* What you should do: Please copy the lines below exactly, from the first one through the line showing "return Vector((0, 0, CAMH))".

◆ ◆ ◆ ◆ ◆ ◆ ◆

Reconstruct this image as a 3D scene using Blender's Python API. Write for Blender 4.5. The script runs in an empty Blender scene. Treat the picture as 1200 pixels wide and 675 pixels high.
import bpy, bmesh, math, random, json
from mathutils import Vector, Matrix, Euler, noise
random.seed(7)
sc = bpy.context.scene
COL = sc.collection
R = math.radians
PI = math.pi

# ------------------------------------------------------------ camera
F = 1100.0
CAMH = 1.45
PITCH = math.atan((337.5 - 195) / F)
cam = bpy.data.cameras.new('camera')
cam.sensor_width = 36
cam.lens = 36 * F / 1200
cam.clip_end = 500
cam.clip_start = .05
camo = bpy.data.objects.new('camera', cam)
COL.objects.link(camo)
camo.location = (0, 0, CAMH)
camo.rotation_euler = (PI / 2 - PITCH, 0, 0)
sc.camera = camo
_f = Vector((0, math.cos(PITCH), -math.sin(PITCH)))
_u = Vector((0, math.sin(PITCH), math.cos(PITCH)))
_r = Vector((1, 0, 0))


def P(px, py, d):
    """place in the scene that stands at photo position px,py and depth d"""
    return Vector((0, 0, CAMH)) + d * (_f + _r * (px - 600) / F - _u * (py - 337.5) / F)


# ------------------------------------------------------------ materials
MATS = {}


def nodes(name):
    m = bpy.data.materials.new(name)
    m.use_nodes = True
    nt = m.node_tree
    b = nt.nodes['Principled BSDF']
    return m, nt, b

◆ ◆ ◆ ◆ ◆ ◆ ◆

* Task output:
Reconstruct this image as a 3D scene using Blender's Python API. Write for Blender 4.5. The script runs in an empty Blender scene. Treat the picture as 1200 pixels wide and 675 pixels high.
import bpy, bmesh, math, random, json
from mathutils import Vector, Matrix, Euler, noise
random.seed(7)
sc = bpy.context.scene
COL = sc.collection
R = math.radians
PI = math.pi

# ------------------------------------------------------------ camera
F = 1100.0
CAMH = 1.45
PITCH = math.atan((337.5 - 195) / F)
cam = bpy.data.cameras.new('camera')
cam.sensor_width = 36
cam.lens = 36 * F / 1200
cam.clip_end = 500
cam.clip_start = .05
camo = bpy.data.objects.new('camera', cam)
COL.objects.link(camo)
camo.location = (0, 0, CAMH)
camo.rotation_euler = (PI / 2 - PITCH, 0, 0)
sc.camera = camo
_f = Vector((0, math.cos(PITCH), -math.sin(PITCH)))
_u = Vector((0, math.sin(PITCH), math.cos(PITCH)))
_r = Vector((1, 0, 0))


def P(px, py, d):
    """place in the scene that stands at photo position px,py and depth d"""
    return Vector((0, 0, CAMH)) + d * (_f + _r * (px - 600) / F - _u * (py - 337.5) / F)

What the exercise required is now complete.